La fin du judaïsme normand médiéval
Sous le règne de Saint-Louis (1234-1270), les persécutions contre les juifs s’intensifient et se poursuivent avec ses successeurs, Philippe III et Philippe le Bel, en raison des besoins financiers croissants qu’occasionnent les guerres contre l’Angleterre et la Flandre.
En 1276, l’Échiquier normand oblige les juifs à établir leur résidence dans les villes, sans doute pour faire respecter l’obligation imposée par Saint-Louis, en 1269, de porter la rouelle, un cercle jaune en velours ou en toile cousu sur le devant et le dos du vêtement. Cette interdiction d’habiter la campagne contribue à grossir la population de Rouen.
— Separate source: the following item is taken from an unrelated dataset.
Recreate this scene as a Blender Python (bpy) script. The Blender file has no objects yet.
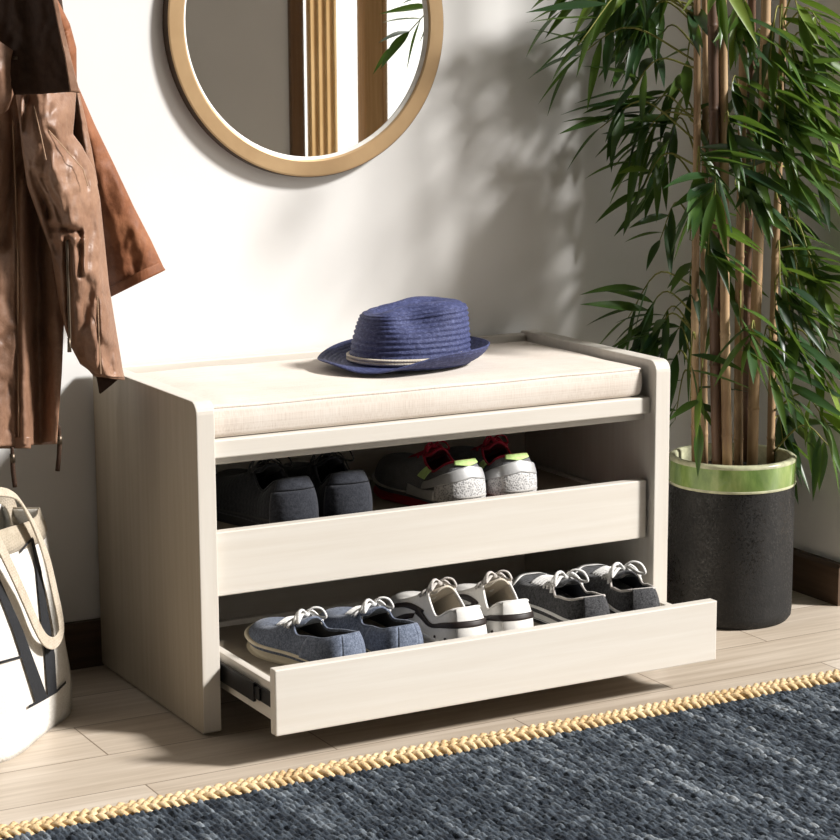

À la fin du XIIIe siècle, la communauté juive rouennaise conserve une position éminente bien que menacée. C’est ainsi que l’un de ses membres, nommé Calot, est désigné par Philippe le Bel comme procurateur des communautés juives du royaume. Il est notamment chargé de percevoir, pour le compte du roi, la taille prélevée sur les juifs, de plus en plus indispensable à l’effort de guerre, et plus généralement de répondre auprès du roi des affaires juives.
Dans les dernières années du XIIIe siècle, le quartier juif de Rouen se gonfle de nombreux réfugiés venus, soit d’Angleterre, soit des villages normands. Désormais, les juifs de Rouen n’échappent plus aux dures lois imposées à leurs coreligionnaires des autres régions, qu’il s’agisse de taxes - la taille levée en 1282 sur les juifs de France atteignait 60 000 livres -, de restrictions d’activités et, au final, de l’expulsion décidée en 1306.
1307 marque la fin du judaïsme rouennais médiéval en tant que communauté. Expulsés de la ville, les juifs rouennais perdent à jamais leurs droits de propriété sur le quartier juif, vendu à la ville, et sur les terres disséminées dans toute la banlieue.